O literato saiu da Irlanda em 1904 e morou em diferentes cidades: Trieste, Paris e Zurique. O exílio imposto a si mesmo refletiu, de acordo com Bowker, “a busca de uma visão mais abrangente”. Esse nomadismo era também movido por uma certeza e um medo. “Ele achava que uma Irlanda independente dominada por clérigos e nacionalistas de mente estreita não era lugar para um livre-pensador.” Após começar a escrever “Ulisses”, Joyce nunca regressou à terra natal. “Receava ser ferido à bala ou processado por calúnia”, conta Bowker. “Ele fizera muitos inimigos entre as pessoas que conheceu e transformou sem disfarce em personagens.”

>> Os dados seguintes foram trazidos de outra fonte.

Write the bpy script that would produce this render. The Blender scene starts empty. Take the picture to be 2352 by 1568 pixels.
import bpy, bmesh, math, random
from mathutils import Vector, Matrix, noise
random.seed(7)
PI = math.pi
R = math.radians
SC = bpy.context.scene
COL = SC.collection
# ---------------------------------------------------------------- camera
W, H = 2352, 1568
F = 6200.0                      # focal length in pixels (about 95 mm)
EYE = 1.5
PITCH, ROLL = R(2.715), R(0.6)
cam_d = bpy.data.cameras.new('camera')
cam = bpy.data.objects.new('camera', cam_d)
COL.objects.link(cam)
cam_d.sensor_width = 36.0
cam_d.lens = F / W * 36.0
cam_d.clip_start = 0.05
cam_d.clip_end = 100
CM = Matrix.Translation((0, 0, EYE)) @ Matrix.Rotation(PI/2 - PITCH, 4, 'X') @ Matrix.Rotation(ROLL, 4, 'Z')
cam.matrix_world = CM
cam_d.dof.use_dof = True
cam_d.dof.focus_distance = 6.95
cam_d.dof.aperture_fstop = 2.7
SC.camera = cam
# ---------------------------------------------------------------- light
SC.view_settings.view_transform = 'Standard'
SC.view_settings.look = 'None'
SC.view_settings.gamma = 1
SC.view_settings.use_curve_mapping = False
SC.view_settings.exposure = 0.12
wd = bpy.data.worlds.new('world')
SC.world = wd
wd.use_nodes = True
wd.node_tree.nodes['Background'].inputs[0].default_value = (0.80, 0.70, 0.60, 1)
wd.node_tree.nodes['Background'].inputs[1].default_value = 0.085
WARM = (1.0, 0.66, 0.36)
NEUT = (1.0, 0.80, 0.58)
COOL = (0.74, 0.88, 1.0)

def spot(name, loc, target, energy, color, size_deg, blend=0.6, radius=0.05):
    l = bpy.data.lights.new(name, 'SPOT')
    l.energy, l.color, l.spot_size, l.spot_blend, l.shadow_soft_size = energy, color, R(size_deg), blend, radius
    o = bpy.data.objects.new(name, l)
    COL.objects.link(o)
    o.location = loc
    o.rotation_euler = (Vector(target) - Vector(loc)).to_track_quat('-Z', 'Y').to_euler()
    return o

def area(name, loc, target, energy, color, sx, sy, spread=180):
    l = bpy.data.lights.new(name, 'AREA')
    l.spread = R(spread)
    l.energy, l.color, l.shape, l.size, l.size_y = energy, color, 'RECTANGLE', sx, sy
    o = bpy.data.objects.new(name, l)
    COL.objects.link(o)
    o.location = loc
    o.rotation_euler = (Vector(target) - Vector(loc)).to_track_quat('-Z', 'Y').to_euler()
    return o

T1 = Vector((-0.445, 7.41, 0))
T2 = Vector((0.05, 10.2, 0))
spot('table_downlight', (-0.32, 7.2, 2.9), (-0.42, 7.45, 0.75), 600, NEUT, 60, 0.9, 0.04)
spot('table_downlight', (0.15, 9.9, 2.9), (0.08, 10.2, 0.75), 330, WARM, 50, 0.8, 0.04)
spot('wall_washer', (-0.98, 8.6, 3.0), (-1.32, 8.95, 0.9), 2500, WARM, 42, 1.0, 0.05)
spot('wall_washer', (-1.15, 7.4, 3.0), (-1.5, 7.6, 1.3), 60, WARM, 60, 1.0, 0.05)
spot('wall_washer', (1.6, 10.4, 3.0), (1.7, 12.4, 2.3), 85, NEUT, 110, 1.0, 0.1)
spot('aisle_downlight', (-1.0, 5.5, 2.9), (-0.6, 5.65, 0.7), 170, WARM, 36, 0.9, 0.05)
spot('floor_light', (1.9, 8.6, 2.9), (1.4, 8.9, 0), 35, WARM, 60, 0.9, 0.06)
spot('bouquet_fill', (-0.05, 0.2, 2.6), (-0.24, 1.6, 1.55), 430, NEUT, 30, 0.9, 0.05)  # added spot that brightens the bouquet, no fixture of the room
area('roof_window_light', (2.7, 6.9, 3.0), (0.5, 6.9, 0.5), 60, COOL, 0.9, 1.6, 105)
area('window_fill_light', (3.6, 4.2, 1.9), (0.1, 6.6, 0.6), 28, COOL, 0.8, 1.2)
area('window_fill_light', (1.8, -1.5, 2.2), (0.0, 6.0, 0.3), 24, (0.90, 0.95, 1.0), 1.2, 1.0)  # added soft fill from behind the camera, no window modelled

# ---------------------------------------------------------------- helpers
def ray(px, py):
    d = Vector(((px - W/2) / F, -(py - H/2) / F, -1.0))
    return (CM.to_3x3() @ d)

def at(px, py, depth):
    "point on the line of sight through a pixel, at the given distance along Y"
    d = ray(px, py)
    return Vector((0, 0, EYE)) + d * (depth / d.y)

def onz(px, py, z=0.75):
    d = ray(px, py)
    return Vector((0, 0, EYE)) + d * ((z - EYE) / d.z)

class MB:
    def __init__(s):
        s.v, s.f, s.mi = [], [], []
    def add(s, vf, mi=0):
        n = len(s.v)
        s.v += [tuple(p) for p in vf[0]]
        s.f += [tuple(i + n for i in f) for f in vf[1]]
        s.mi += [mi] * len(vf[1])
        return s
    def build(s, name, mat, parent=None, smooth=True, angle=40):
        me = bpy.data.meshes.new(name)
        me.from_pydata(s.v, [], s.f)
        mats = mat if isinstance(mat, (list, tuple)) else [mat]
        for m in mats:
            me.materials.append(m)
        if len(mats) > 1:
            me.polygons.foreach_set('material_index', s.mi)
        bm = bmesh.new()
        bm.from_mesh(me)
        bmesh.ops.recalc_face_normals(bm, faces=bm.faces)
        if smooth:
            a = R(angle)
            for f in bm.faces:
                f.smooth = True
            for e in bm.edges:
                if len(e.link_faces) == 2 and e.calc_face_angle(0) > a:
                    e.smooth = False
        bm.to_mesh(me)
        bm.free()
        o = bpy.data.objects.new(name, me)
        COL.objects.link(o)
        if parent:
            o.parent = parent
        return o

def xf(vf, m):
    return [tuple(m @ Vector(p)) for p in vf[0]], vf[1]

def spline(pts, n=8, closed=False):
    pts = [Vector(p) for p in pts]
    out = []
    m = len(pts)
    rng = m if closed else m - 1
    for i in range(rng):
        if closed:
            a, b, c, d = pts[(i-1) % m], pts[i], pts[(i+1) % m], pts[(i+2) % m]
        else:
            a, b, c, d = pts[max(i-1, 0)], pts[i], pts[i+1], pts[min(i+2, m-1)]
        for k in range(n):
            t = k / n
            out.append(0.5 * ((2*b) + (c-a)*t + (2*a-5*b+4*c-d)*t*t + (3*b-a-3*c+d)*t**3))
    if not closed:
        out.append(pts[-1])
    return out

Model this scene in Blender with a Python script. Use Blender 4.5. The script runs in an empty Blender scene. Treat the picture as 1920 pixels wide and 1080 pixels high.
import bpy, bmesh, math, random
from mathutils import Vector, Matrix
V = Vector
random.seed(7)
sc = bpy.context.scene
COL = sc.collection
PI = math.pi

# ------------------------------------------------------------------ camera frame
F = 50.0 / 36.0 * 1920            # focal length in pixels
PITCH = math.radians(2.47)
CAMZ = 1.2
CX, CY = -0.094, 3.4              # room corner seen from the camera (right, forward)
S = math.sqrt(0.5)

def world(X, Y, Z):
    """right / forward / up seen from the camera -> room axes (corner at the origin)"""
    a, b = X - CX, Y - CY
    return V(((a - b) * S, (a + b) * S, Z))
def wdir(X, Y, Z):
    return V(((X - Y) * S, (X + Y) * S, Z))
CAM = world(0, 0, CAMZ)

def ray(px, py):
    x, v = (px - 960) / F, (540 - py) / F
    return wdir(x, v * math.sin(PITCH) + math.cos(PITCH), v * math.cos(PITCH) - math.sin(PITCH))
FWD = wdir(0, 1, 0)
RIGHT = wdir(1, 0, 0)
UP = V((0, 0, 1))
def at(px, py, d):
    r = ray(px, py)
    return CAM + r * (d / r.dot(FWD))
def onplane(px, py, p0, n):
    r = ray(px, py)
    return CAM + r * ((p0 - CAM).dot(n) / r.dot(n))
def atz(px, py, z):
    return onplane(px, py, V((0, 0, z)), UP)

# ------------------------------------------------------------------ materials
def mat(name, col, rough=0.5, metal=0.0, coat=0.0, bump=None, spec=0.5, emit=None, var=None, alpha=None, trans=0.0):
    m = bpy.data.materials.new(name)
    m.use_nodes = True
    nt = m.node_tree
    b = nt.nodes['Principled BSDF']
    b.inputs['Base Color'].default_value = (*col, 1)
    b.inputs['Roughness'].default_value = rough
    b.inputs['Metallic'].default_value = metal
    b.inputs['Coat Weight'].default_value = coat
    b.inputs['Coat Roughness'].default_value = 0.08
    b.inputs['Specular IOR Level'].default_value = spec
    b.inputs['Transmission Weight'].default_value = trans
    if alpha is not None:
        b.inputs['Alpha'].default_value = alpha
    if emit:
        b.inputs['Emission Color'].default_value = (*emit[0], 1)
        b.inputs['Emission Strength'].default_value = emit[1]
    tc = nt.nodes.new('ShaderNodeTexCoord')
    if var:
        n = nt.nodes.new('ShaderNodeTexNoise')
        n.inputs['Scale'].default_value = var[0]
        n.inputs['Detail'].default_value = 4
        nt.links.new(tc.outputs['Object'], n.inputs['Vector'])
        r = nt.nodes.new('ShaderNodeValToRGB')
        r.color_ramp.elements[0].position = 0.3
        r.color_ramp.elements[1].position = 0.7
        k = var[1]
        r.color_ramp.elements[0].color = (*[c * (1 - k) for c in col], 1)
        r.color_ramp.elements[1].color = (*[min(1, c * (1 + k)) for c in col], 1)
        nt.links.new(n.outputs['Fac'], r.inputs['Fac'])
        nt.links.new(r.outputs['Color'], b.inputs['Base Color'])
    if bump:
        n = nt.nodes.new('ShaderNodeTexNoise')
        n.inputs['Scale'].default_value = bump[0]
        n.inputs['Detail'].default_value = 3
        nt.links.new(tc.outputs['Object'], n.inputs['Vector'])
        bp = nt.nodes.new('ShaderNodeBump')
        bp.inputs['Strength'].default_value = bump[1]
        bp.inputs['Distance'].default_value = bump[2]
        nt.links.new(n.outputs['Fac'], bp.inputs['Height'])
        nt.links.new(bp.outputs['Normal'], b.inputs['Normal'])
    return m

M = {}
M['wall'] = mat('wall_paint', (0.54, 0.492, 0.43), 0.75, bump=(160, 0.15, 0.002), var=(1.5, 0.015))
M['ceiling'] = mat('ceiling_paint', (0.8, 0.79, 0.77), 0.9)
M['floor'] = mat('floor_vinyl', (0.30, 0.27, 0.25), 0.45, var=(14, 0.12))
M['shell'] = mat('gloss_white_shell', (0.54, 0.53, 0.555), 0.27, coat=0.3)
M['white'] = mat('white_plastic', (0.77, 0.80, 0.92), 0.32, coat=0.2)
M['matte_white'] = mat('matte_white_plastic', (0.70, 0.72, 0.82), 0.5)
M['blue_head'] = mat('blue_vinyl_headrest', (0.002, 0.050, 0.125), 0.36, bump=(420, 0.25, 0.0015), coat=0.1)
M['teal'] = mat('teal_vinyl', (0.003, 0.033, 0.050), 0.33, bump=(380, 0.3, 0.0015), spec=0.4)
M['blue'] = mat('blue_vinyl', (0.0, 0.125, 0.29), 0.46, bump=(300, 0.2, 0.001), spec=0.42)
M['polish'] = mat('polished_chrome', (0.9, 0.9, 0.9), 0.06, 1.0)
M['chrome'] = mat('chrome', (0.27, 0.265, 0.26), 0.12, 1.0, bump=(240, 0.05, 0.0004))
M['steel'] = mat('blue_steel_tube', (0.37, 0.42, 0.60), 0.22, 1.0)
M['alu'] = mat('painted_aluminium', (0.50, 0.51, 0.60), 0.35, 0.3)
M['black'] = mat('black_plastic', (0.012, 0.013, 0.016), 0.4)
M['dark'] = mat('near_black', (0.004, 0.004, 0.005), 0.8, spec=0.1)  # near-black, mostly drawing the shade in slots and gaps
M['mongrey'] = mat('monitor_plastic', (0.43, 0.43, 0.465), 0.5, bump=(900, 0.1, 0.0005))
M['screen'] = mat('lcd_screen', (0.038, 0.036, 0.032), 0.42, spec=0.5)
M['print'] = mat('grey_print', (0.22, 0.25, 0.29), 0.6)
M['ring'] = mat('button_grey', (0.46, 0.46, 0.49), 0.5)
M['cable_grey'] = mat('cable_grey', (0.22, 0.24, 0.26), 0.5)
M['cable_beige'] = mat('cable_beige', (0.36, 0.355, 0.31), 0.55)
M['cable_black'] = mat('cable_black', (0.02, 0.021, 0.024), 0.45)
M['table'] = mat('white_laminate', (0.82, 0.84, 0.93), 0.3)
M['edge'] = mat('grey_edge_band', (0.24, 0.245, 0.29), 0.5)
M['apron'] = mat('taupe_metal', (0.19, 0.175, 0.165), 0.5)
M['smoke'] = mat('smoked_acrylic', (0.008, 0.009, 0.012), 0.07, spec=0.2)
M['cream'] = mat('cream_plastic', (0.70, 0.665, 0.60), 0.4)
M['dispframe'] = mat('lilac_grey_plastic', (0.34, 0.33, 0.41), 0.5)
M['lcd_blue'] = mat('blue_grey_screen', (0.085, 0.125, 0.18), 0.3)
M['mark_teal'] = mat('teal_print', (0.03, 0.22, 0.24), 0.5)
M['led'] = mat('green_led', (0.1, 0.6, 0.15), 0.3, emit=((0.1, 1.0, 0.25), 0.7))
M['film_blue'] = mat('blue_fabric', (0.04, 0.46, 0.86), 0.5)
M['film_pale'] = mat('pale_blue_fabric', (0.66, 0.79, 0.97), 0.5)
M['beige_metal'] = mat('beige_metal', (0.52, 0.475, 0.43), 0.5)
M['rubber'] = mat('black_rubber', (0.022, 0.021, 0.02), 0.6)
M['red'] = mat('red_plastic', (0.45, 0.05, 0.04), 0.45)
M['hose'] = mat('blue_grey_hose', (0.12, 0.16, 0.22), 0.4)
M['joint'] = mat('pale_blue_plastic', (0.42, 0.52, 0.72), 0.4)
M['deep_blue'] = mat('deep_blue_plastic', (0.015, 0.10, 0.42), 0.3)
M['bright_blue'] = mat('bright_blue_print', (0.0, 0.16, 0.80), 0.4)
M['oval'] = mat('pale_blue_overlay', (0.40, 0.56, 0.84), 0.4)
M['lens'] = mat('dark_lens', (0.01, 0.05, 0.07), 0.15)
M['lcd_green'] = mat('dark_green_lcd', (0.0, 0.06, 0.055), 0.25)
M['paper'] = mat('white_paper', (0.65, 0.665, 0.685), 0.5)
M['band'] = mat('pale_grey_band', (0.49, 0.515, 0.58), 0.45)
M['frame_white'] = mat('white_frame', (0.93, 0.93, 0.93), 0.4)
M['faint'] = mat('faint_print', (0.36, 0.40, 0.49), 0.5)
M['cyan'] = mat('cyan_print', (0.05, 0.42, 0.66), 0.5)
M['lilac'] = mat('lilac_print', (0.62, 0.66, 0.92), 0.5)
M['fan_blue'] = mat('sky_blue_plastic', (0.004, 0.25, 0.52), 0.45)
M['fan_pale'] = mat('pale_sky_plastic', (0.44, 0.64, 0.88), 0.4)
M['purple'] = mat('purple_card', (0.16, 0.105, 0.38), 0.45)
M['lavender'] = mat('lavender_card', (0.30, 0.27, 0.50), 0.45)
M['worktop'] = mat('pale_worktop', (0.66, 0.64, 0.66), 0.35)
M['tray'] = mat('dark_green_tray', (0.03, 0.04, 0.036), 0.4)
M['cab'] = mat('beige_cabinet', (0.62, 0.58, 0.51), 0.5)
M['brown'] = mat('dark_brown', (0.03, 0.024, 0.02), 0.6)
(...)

Aquela nação, fonte da sua criatividade, desaparecera. Bowker se confessa surpreso com o antagonismo de Joyce à Irlanda que se tornou independente da Grã-Bretanha. “Ele nasceu em um país que vivia à sombra de outro e cuja linguagem e cultura originais foram suplantadas.” Em pesquisa no Arquivo Nacional de Londres, o biógrafo descobriu que o cônsul britânico em Zurique tentou por duas vezes cassar a cidadania inglesa de Joyce. Em visita a Londres para legalizar a relação de 27 anos com Nora Barnacle, sua companheira e musa, o escritor recebeu ataques da imprensa local. A vida de Joyce, consumida pela pobreza e saúde frágil, se tornou a sua maior ironia, segundo Bowker. “Ao subverter a língua inglesa, uma intrusa, ele ajudou a colocar a Irlanda, de uma vez por todas, no mapa literário.”